Information supplied:
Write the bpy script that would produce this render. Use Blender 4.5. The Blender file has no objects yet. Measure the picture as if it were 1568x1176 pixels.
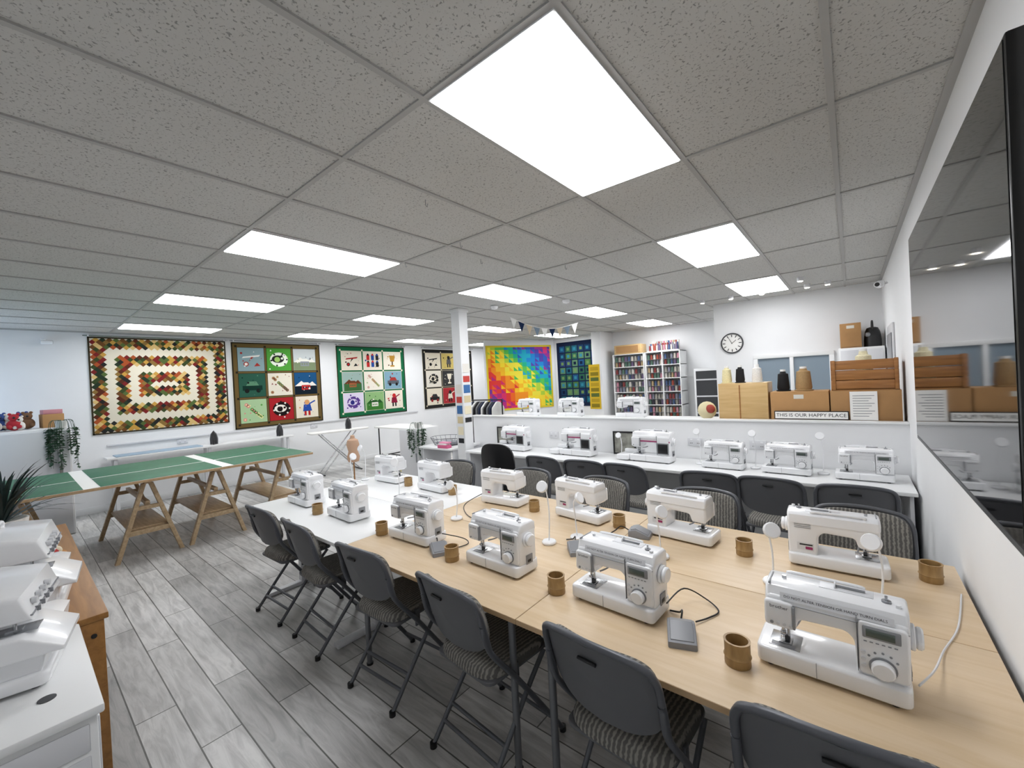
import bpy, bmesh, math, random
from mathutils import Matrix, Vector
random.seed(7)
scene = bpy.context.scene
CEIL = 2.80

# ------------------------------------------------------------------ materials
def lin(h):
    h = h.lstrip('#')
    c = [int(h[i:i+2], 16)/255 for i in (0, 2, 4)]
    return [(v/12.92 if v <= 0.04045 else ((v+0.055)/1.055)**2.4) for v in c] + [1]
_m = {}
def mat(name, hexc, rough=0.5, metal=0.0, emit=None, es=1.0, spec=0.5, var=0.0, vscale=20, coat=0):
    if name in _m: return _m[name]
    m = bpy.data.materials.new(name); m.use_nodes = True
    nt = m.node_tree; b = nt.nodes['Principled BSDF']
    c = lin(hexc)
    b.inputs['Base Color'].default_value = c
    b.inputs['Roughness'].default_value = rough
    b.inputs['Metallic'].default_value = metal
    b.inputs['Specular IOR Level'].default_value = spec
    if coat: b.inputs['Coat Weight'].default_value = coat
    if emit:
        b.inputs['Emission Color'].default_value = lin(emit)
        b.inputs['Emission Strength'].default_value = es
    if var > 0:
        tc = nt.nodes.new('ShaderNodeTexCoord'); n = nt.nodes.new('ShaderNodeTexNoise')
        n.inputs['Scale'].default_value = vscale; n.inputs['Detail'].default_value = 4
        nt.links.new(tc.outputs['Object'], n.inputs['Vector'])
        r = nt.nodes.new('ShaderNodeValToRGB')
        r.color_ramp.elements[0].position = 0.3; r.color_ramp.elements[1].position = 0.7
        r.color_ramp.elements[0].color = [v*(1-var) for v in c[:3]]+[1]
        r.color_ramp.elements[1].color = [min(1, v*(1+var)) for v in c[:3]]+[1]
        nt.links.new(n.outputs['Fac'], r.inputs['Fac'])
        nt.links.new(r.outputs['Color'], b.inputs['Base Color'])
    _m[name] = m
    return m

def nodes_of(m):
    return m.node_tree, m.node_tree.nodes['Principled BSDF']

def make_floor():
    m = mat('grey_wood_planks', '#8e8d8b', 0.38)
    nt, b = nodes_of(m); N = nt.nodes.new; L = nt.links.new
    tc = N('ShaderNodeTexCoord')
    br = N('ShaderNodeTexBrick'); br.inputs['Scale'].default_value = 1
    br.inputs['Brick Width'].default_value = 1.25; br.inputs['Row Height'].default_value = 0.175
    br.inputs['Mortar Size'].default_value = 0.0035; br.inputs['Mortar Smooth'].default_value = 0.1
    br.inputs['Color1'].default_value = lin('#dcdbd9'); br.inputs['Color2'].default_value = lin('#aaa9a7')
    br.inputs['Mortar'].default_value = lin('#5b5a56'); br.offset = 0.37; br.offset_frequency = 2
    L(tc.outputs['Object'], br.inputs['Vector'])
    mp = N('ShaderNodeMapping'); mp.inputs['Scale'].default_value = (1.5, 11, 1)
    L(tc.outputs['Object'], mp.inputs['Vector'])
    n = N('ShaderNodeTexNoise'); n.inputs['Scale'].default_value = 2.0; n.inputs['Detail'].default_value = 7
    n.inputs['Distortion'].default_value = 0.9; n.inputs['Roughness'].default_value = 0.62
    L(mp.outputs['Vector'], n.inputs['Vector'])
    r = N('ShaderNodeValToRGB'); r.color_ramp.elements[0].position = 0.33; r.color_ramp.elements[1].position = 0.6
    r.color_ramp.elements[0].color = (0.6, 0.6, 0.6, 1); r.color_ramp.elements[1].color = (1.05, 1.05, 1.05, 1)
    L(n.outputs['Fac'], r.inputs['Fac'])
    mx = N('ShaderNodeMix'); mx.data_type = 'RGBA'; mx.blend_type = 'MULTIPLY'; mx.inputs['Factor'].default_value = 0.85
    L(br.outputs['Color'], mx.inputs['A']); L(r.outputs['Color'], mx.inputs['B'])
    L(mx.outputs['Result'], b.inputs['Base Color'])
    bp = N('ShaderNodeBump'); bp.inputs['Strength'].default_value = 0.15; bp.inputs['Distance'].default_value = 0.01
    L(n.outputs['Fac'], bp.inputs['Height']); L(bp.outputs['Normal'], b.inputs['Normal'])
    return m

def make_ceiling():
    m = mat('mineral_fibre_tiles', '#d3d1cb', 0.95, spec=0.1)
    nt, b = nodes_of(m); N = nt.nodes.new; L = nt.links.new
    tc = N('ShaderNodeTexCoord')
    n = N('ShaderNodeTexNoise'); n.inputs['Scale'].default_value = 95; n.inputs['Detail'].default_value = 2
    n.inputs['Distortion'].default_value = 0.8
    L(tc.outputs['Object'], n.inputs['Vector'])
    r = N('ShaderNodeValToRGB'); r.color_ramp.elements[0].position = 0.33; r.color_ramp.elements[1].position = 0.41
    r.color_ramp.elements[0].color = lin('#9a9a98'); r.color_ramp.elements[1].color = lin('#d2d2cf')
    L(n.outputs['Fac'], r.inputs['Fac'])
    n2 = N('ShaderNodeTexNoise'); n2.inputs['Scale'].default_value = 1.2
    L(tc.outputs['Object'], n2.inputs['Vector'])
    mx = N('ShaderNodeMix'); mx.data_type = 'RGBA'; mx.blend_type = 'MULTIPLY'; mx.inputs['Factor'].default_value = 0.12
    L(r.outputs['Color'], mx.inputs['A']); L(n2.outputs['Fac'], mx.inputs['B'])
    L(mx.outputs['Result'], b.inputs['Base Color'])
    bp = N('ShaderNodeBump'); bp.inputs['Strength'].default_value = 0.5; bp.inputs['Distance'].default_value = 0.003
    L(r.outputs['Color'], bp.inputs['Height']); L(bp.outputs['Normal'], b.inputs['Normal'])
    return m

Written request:
Leave out any pictures, please, and quote only the lines from the top of the data through the line that contains "CEIL = 2.80".

Task answer:
Write the bpy script that would produce this render. Use Blender 4.5. The Blender file has no objects yet. Measure the picture as if it were 1568x1176 pixels.
import bpy, bmesh, math, random
from mathutils import Matrix, Vector
random.seed(7)
scene = bpy.context.scene
CEIL = 2.80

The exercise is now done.